Non basta, anche la libera attività degli intellettuali non allineati al verbo atlantista è sotto attacco in Italia da parte di politici, soprattutto di area centrista come Calenda e la Picierno (solo per citare quelli più visibili mediaticamente). La scusa o la giustificazione per limitare la loro libertà di opinione sarebbe che questi intellettuali farebbero da megafono (o addirittura sarebbero prezzolati) alla propaganda filorussa putiniana. È successo, per esempio, con alcune conferenze a Torino dello storico Angelo d’Orsi. L’ultima era prevista al Teatro Grande Valdocco dei Salesiani e prevedeva tra i partecipanti pericolosi putiniani, oltre al professor D’Orsi, come Alessandro Barbero, Luciano Canfora, Carlo Rovelli, Donatella di Cesare e altri intellettuali e giornalisti famosi. Finora il risultato è stato che questi eventi sono stati riprogrammati in altre sedi con un maggior afflusso di persone. Stessa sorte anche per quest’ultimo evento saltato perché i gestori del teatro hanno ritirato la loro disponibilità all’ultimo momento nonostante l’evento fosse programmato da tempo. Vista l’autorevolezza e il seguito che hanno questi intellettuali, ben superiore a quella dei politici che li criticano, l’effetto ottenuto dal tentativo di censura è stato un boomerang. Segno che viviamo ancora in una società libera. Ma per quanto ancora? I recenti casi, ben più gravi, di Francesca Albanese, oggetto di sanzioni USA con l’infamante accusa di antisemitismo e di Jacques Baud, sottoposto allo stesso trattamento da parte della UE con accuse abbastanza fumose di propaganda filorussa, ci dicono che non tira una buona aria dalle nostre parti nelle democrazie cosiddette liberali.
Riguardo a quanto sta succedendo, ci sono molte domande la cui risposta apre scenari inquietanti. Chi dovrebbe filtrare i contenuti veri da quelli fake? Come ci difendiamo dalle fake news spacciate per vere dai canali ufficiali? E i criteri per filtrare le informazioni cambieranno con l’alternarsi di maggioranze politiche? I filtri potranno essere usati per marginalizzare chi non è allineato al pensiero dominante o gli oppositori? Chi e con quale criterio decide se una critica allo stato di Israele e a chi lo sostiene sia una forma di antisemitismo? Qual è la soglia da non superare? Quando una critica alla NATO o alla UE si può considerare propaganda russa? Quando si può accusare senza prove chi fa queste critiche come un infiltrato prezzolato dalla Russia?

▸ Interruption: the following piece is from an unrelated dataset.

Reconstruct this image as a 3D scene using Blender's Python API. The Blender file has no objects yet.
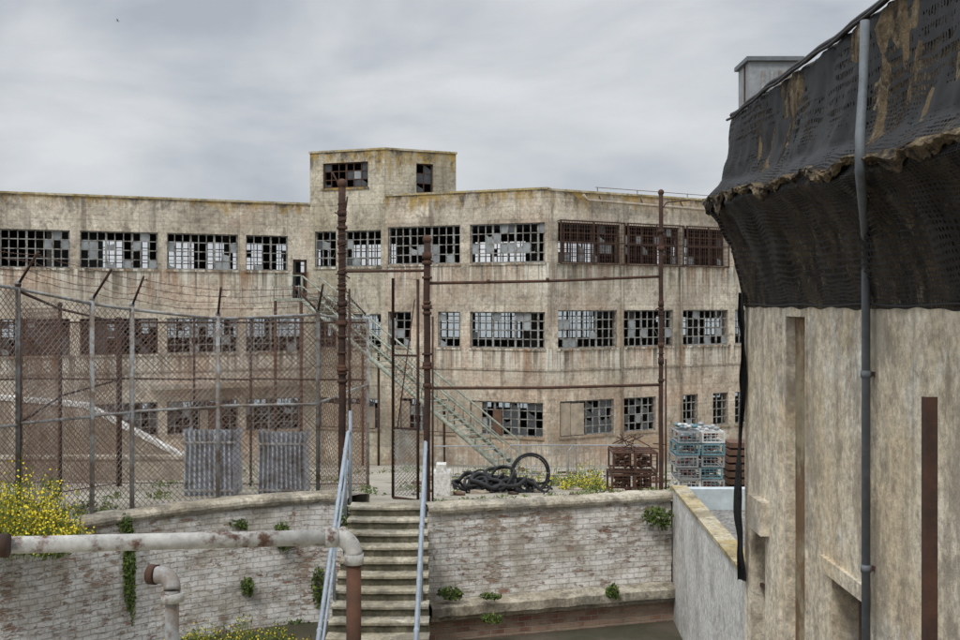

Ma poi i nostri rappresentanti nelle istituzioni italiane e europee sono così immuni alla propaganda da poter puntare il dito contro qualcuno?
Coloro i quali sostengono che le nostre democrazie liberali occidentali siano il migliore dei mondi possibili provano a vincere facile affermando che nei nostri paesi non si incarcerano o si assassinano i giornalisti (che poi non è così vero, vedi il caso di Julian Assange), gli oppositori e i dissidenti. Ciò è indubbiamente vero, ma è un’argomentazione abbastanza debole per affermare la nostra superiorità morale e limitare la libera espressione di chi non è allineato al pensiero unico atlantista/europeista. La differenza fra un regime autocratico e uno democratico dovrebbe consistere proprio nel permettere il dissenso non nel limitarlo perché lo si considera pericoloso e per di più con criteri arbitrari. Certo, ciò comporta maggiori rischi, anche di dover tollerare idee che possono sembrarci aberranti o di essere più permeabili agli attacchi da parte di chi, dall’interno o dall’esterno, non si riconosce nella democrazia. Ma la censura non è mai la soluzione.